Recorded data ::
►

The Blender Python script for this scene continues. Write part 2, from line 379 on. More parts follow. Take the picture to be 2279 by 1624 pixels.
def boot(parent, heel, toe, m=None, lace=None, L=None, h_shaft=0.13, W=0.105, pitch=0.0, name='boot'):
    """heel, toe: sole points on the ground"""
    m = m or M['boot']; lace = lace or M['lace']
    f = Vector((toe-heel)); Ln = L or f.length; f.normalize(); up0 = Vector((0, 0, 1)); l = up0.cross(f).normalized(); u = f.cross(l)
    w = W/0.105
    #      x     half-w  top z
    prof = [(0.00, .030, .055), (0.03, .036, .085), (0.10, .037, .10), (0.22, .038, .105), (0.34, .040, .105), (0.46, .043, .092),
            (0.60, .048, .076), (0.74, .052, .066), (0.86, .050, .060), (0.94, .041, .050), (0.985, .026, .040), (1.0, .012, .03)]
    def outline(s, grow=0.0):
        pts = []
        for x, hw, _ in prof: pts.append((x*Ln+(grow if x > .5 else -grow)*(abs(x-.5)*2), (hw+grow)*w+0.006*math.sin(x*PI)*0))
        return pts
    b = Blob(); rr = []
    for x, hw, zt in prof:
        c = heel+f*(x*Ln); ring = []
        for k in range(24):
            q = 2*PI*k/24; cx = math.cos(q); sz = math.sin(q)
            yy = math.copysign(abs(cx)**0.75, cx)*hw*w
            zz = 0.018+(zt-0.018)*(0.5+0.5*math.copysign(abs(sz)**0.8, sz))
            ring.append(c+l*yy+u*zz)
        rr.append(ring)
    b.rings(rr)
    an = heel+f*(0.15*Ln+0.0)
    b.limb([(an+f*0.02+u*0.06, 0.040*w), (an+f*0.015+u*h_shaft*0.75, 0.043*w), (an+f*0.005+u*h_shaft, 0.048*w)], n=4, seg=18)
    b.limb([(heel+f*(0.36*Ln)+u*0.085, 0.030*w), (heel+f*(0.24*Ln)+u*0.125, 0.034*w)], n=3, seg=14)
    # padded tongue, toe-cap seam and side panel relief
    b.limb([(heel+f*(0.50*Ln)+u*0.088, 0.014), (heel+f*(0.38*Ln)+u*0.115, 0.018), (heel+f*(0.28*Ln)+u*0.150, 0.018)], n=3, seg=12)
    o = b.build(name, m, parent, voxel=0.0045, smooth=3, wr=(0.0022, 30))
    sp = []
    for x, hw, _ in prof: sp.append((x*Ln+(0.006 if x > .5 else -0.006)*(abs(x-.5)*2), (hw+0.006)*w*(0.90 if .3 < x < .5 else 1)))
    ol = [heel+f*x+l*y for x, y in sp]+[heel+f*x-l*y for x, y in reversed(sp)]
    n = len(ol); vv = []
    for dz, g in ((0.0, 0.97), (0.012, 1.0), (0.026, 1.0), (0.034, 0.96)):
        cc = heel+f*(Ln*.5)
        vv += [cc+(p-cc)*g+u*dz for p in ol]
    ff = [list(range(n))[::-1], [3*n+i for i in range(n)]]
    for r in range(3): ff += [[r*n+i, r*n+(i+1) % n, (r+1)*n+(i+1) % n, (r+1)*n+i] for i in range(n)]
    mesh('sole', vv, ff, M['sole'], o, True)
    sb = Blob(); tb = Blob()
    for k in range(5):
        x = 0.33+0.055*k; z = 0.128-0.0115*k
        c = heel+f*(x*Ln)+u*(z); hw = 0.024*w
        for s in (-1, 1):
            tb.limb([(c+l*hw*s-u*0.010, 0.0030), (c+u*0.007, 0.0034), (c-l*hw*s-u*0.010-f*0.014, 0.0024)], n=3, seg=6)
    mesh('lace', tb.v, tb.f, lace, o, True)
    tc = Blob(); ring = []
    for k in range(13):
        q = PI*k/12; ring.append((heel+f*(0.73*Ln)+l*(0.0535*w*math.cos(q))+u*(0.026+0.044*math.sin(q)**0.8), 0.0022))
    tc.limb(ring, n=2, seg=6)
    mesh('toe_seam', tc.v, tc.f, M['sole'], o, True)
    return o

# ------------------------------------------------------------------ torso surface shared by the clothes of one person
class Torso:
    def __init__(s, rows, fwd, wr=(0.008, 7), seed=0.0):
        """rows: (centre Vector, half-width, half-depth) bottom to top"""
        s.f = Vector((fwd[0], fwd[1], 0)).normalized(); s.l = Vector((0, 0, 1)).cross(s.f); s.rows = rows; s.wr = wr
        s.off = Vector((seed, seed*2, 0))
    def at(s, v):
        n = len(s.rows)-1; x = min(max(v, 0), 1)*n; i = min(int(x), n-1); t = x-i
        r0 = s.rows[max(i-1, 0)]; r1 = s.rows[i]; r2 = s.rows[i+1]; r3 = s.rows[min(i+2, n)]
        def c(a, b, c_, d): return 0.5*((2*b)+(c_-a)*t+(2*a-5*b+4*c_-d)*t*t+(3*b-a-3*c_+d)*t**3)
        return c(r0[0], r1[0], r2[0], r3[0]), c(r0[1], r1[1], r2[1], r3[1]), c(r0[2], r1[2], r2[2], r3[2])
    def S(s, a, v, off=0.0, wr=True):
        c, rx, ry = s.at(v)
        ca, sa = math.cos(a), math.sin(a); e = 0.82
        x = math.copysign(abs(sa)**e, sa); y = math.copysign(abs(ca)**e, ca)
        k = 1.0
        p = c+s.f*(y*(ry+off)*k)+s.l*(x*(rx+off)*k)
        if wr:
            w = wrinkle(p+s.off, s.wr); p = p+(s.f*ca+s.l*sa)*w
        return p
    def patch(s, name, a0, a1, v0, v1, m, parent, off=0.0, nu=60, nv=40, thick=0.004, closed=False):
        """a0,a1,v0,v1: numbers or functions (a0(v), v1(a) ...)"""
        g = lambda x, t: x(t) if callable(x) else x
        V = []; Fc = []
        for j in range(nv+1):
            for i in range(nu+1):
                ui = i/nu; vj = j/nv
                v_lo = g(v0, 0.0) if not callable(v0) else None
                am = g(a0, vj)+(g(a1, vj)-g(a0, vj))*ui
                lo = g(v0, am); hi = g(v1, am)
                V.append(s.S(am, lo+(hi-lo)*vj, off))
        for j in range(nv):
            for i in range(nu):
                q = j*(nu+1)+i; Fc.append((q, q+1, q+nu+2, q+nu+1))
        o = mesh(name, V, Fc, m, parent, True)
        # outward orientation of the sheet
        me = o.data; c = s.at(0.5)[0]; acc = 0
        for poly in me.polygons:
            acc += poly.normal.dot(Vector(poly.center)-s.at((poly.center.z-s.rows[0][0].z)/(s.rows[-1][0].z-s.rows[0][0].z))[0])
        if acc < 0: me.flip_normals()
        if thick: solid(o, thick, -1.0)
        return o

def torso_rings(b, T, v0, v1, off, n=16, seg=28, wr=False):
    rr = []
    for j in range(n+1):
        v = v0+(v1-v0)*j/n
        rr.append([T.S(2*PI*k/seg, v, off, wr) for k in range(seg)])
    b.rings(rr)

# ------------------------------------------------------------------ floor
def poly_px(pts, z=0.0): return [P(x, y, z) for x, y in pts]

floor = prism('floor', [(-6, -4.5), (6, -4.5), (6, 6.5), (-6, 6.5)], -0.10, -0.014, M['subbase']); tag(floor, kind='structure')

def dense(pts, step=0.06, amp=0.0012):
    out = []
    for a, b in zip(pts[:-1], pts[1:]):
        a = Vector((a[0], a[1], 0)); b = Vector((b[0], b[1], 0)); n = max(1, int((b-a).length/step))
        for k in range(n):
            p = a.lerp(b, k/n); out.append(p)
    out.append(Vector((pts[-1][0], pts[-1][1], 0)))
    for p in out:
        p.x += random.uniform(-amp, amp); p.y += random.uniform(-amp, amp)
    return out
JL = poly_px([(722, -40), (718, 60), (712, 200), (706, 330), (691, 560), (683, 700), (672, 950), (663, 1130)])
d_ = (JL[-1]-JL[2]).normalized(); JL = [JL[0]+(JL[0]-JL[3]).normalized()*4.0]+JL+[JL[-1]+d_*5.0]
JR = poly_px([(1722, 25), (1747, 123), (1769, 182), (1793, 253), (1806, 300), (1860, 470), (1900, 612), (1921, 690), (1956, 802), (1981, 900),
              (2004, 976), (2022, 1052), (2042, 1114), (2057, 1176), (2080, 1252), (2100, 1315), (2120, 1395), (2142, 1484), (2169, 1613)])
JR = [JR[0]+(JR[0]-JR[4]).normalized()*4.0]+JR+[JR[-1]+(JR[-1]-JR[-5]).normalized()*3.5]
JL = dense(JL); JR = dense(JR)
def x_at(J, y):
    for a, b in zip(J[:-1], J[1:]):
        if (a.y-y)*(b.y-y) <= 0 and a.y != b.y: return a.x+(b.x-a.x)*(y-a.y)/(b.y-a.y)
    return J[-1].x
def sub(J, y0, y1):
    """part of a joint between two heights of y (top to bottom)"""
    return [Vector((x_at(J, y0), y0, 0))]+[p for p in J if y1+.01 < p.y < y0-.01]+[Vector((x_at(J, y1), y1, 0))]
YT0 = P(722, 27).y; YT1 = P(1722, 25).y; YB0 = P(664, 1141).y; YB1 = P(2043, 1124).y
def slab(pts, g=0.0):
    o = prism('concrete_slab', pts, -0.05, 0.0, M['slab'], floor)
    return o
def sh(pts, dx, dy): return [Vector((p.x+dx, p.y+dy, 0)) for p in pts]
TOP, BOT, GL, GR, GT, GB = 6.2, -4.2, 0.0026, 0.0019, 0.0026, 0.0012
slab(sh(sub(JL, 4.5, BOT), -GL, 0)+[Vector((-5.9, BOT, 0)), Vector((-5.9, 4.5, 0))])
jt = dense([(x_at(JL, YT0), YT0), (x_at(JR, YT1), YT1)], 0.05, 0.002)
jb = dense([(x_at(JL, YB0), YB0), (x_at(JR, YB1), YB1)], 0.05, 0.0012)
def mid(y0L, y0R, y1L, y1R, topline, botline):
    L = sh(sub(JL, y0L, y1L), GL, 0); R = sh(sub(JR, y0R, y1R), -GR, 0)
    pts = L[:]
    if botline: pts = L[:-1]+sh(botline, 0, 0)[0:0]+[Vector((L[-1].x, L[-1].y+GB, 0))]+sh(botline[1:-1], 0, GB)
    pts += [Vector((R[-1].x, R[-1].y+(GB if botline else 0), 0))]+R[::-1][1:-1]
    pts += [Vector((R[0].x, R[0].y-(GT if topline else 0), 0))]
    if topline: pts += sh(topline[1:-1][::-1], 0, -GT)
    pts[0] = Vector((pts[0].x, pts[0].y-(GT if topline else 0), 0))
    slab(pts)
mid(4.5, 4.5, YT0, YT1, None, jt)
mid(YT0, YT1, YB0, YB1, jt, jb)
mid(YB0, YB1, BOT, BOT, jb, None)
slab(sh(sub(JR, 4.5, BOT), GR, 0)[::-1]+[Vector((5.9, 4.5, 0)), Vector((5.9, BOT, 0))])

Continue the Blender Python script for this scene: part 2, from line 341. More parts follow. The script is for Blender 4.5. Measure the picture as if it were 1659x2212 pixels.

◄

What to produce :: Search the data for the string "parts". List each line that has it.

Output below ::
The Blender Python script for this scene continues. Write part 2, from line 379 on. More parts follow. Take the picture to be 2279 by 1624 pixels.
Continue the Blender Python script for this scene: part 2, from line 341. More parts follow. The script is for Blender 4.5. Measure the picture as if it were 1659x2212 pixels.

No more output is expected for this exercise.